Другими словами, отставки в силовом блоке — элемент контролируемой корректировки курса, не означающий потери суверенитета, но свидетельствующий о готовности учитывать интересы ключевого стратегического партнёра.
Третий фактор — внутреннее социальное давление. По данным опроса Национального демократического института (NDI), опубликованного в мае 2025 года:
– уровень доверия к Министерству внутренних дел упал с 41% (в декабре 2023) до 25% (апрель 2025);
– уровень доверия к прокуратуре — менее 20%, при росте негативного отношения в молодежной группе 18–29 лет до 63%;
– 54% респондентов считают, что полиция «используется для защиты интересов политиков, а не общества».
Это — не просто статистика. Это объективная реальность политического износа, в которой прежние методы — основанные на демонстрации силы — больше не работают. В условиях постоянных протестов (19 массовых акций в 2024 году, 11 — с января по май 2025), любое чрезмерное применение силы способно не утихомирить, а радикализовать общественные настроения.
Таким образом, отказ от силовой харизмы и ставка на управляемых, «бюрократических» фигурантов — это способ адаптировать власть под новую общественную ткань, в которой насилие — больше токсин, чем инструмент.
Как заявил бывший министр юстиции Теа Цулукиани в интервью GPB:
«Общество устало от людей, которые приказывают. Ему нужны те, кто умеет объяснять. Политика — больше не театр жестов. Это система разумных ожиданий».

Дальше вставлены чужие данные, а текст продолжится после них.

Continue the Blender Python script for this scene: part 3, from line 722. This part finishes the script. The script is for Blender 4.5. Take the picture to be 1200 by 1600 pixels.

Что дальше? Не репрессии, а переосмысление
Отставки в силовом блоке Грузии не укладываются в стандартные формулы о «дворцовых переворотах» или «авторитарных чистках». Напротив, они доказывают, что государственная система реагирует на сразу три уровня давления — внешний (Брюссель), стратегический (Вашингтон) и социальный (общественное настроение). И это — ключевой признак зрелости, а не хаоса.
Тбилиси не отказывается от контроля. Но он переходит от вертикали лояльности к гибкой институциональной управляемости. В этом и заключается новый политический реализм власти — не в демонстрации силы, а в перераспределении влияния в пользу устойчивости.
Ошибочно воспринимать последние события как подготовку к «новой волне репрессий». Напротив, всё говорит о трансформации: от страха к управлению, от лояльности к функциональности.
Как подчёркивает эксперт Центра государственной политики Леван Абашидзе, «власть меняет не стиль, а инструменты. Репрессия как политика доказала свою неэффективность. Сейчас ставка делается на институциональное влияние, юридическую дисциплину, цифровой надзор, аналитические центры и более изощрённые формы управления».
Грузия стоит перед сложной задачей: удержать политическую стабильность в условиях нарастающей внутренней поляризации и внешнего давления. Кадровые перестановки в силовом блоке — это не шаг в бездну и не паралич системы, а трезвый, институциональный выбор в пользу долгосрочной устойчивости. Это отказ от культа харизматических силовиков в пользу институционального управления.
Грузия остаётся демократическим государством с конкурентной политической средой. Но если она хочет сохранить эту модель и при этом не утратить контроль — она должна эволюционировать. И именно это сейчас и происходит.
«Мы не ищем силу в жестокости. Мы ищем устойчивость в системе, где государство служит обществу, а не наоборот». — Ираклий Кобахидзе, июнь 2025.